Monday, September 20, 2010

Archives. May 31. 2001. Whatcha Gonna Do, Moulin Rouge.

COLUMN MAY 31, 2001


We were on our way to see Moulin Rouge (which I would characterize as visually dazzling rococo filmmaking surprisingly and yet effectively juxtaposed against conventional burlesque, play-within-a-play Noises Off-esque narrative) when I saw the flashing lights in the rearview and pulled onto a side street (overcome by a wave of panic-induced nausea).

"Do you know why I stopped you ma'am?"

I pondered several potential answers in the 5 seconds or so it took me to respond, the most obvious of which was, "because I drive a vehicle commonly and stereotypically favored by rappers and drug dealers and you don't think it belongs in this neighborhood, which explains why you let the Chevy Suburbans doing 65 in the right-hand lane cruise right by without so much as a second look, because THEY are the preferred vehicles of soccer moms, Martha Stewart, and the CIA."

That's not what I said though.

And my college-pal Bazz (who's a lawyer) confirmed for me later that the correct answer to ANY question posed by a police officer is NEVER, "because you're a racial profiler?"

So what I said, instead, was "No."

At which point I was informed I was going 40-something in a 30-something.


I gave him my license and registration and he headed back to his car (for an eternity).

At which point - trying to lighten the mood, I guess - my fellow cineaste joked, "Huh. Guess HE's not a big fan of your column?"

Which I countered with something vicious about the fact that if we'd taken his idiotic six-cylinder imitation toy car, we'd never have been stopped in the first place because it won't even GO 35.

I'm not usually so mean to him, but... well, that's not true. Sometimes I'm even meaner than that.

Then he wanted to know why I had LIED about why I was stopped.

I did NOT lie.

I did not know I was speeding, and for all I know, he could've been stopping us to see if we were wearing our seatbelts (we were).

Besides: I have 13 lawyers on my cellphone speed dial - all of whom would've crucified me if I'd answered ANY questions on any subject without a lawyer present... Duh.

Hop Sing suggested I should've responded with humor, along the lines of:
"because of the illegal drugs in the console?
the unregistered gun in the Kate Spade bag?
the pedestrian we ran over back on Main Street?
the expired tags?
...and finally,
because we stole this vehicle (from a drug-dealing rapper)?"

NONE of those things are TRUE of course - Hop Sing just has a vivid imagination (and poor impulse control).

The officer gave me all the paperwork to take to city hall and bid us a sarcastic good evening.

So we get to the movie; retrieve our tickets from my coworkers whom we'd sent ahead as scouts; and I promptly curl into a fetal position where I remained for the next two hours.

My date then went off to the concession stand and returned with approximately a bushel of popcorn and a what appeared to be a multi-litre keg of bottled water (approximately the same size as the kind you'd normally find attached to a water cooler) - positively elated that he'd scored this bounty for only a dollar more.
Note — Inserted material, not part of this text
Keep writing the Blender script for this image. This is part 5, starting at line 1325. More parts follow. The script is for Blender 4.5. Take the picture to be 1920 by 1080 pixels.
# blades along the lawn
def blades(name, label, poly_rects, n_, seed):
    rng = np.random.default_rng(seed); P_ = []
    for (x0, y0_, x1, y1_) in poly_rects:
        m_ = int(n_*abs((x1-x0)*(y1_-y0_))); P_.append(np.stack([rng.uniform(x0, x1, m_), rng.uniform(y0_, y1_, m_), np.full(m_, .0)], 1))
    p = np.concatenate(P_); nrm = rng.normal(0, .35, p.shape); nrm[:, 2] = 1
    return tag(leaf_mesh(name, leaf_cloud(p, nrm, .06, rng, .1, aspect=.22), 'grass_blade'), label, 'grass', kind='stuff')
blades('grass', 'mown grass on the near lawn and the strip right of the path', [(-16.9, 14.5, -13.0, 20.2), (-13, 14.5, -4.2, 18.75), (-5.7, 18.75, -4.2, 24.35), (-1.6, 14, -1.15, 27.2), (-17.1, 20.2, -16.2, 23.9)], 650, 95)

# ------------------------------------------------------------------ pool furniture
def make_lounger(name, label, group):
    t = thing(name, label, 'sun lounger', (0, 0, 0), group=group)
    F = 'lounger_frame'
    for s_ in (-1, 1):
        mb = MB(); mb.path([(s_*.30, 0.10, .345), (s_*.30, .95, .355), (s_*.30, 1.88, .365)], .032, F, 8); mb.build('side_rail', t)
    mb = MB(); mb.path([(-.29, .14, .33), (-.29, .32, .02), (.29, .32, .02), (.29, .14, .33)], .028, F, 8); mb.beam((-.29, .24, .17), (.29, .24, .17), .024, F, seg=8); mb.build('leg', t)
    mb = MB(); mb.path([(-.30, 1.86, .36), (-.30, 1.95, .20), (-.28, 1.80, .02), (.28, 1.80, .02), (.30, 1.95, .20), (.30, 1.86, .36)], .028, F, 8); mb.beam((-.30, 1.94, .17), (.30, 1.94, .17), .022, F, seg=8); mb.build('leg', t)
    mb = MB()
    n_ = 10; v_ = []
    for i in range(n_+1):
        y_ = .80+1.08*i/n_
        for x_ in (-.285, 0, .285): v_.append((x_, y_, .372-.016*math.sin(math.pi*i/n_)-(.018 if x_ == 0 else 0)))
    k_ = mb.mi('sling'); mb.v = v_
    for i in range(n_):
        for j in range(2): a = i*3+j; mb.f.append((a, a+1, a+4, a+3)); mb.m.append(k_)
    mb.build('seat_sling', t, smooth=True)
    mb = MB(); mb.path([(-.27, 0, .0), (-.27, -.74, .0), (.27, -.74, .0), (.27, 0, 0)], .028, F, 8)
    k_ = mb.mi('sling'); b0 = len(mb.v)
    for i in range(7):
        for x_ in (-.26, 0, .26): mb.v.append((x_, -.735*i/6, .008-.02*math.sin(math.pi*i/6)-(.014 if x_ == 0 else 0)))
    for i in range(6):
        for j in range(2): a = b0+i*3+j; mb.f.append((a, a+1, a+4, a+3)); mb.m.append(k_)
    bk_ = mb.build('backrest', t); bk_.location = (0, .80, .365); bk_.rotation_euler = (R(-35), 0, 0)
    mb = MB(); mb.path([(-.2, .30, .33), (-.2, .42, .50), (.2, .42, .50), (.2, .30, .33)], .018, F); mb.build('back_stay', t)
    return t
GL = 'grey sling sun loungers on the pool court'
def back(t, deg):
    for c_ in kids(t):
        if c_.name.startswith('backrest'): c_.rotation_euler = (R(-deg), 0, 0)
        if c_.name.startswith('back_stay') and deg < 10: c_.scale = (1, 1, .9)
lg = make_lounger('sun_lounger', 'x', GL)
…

As I relayed this to Ouisie, she says this size obsession is common tribal behavior among the hunter-gatherers we know - as her betrothed has begun clipping coupons which lure him in with the promise of "buy ONE gallon of Picante sauce; get the SECOND gallon free!!" It seems to escape his notice that even if our entire social circle moved into a commune together and pooled our culinary resources - it would still take us the better part of a YEAR to consume ONE gallon of picante sauce, let alone two.

Anyway, the movie wound down more or less predictably (the narrator had already telegraphed the ending in the opening sequence - much like in American Beauty, except not). I hated it, and (as usual) my date loved it.

But as the denouement approached, he - worn to a frazzle by the middle-aged magpies sitting behind us who'd chatted throughout the course of the film - actually turned and SHUSHED them.

I was shocked (he is so passive he barely has a pulse). And aghast.

I was as annoyed as he was, but I'd had enough drama for one night, and I had no interest in him starting a fight I knew I'd have to finish. At the very least, I expected one or both of us to end up suffering a jaunty blow to the head.

In the event we had been hauled off to jail for assault, I was pretty sure I could take care of myself. At a minimum, I planned to swallow a razor blade wrapped in tape and then throw it up later to deal with the bulls and my fellow inmates. ('Cause that's just the kinda thing they teach you in the liberal arts.)

He, on the other hand, was sure to be somebody's bitch by morning. 'Cause I hear they like 'em pretttttty in Cellblock C. This is just one (of many) flaws I find in dating someone excessively prettier than I am.